Ce départ sur les chapeaux de roues tient peut-être à ce qui a toujours distingué Parent des autres auteurs-compositeurs-interprètes depuis ses débuts, en 1995: ses chansons racontent tout simplement sa vie à lui, pas plus, pas moins. Ses préoccupations sont sensiblement les mêmes qu'il y a 15 ans - avec le regard d'un gars qui a 15 ans de plus, voilà tout. Ça parle donc du monde qui te niaise (Provocateur), de la fille qui te trompe (La petite sirène), de celle qui veut toujours te changer (Prends-moi comme chus), de son coin de pays (Ma Gaspésie - car Kevin a toujours deux maisons, une à Montréal et une à Nouvelle: «J'y vais moins souvent, mais j'y reste plus longtemps»). L'album parle aussi de son pays tout court (Mon pays), de sa génération (Besoin d'amour) et de la prière toute simple, très personnelle, devant l'univers tel qu'il est (Rage de vivre)... Et puis, il y a des chansons pour les proches, ceux et celles qui sont là comme ceux qui sont partis. Sa très délicate chanson Le plus grand des hommes parle justement de son ami Raymond, «un chum de chasse, un chum de hockey, en Gaspésie, explique Kevin Parent. Mais pogné dans la dope et pas capable de s'exprimer, pis qui s'est suicidé, pis c'est ça.» C'est ça. Et c'est devenu une chanson très juste....

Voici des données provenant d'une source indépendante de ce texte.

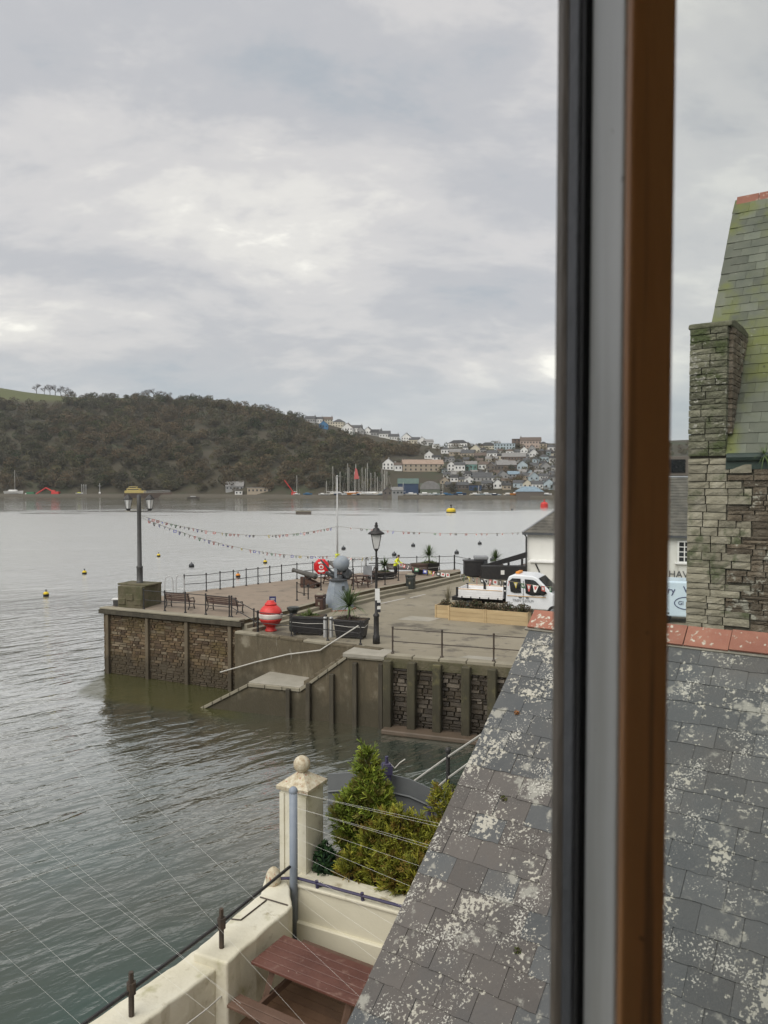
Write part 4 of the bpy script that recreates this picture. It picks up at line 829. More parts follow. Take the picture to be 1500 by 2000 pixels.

Kevin Parent ne sait pas encore s'il l'interprétera en spectacle. Mais il sait qu'en février prochain, il part pour une longue tournée (arrêt au Club Soda les 4 et 20 mars, et le 17 avril), au cours de laquelle il ne souhaite qu'une chose: «Qu'on me prenne comme chus.» Cachemire va l'accompagner...

 

EN UN MOT

En 1995, Kevin Parent a lancé Pigeon d'argile, qui détient encore le record du nombre d'exemplaires vendus pour un premier album d'auteur-compositeur-interprète (plus de 300 000). Le jeune Gaspésien bilingue a poursuivi sa route et, 14 ans plus tard, il lance son cinquième album studio - son quatrième en français -, baptisé simplement Kevin Parent.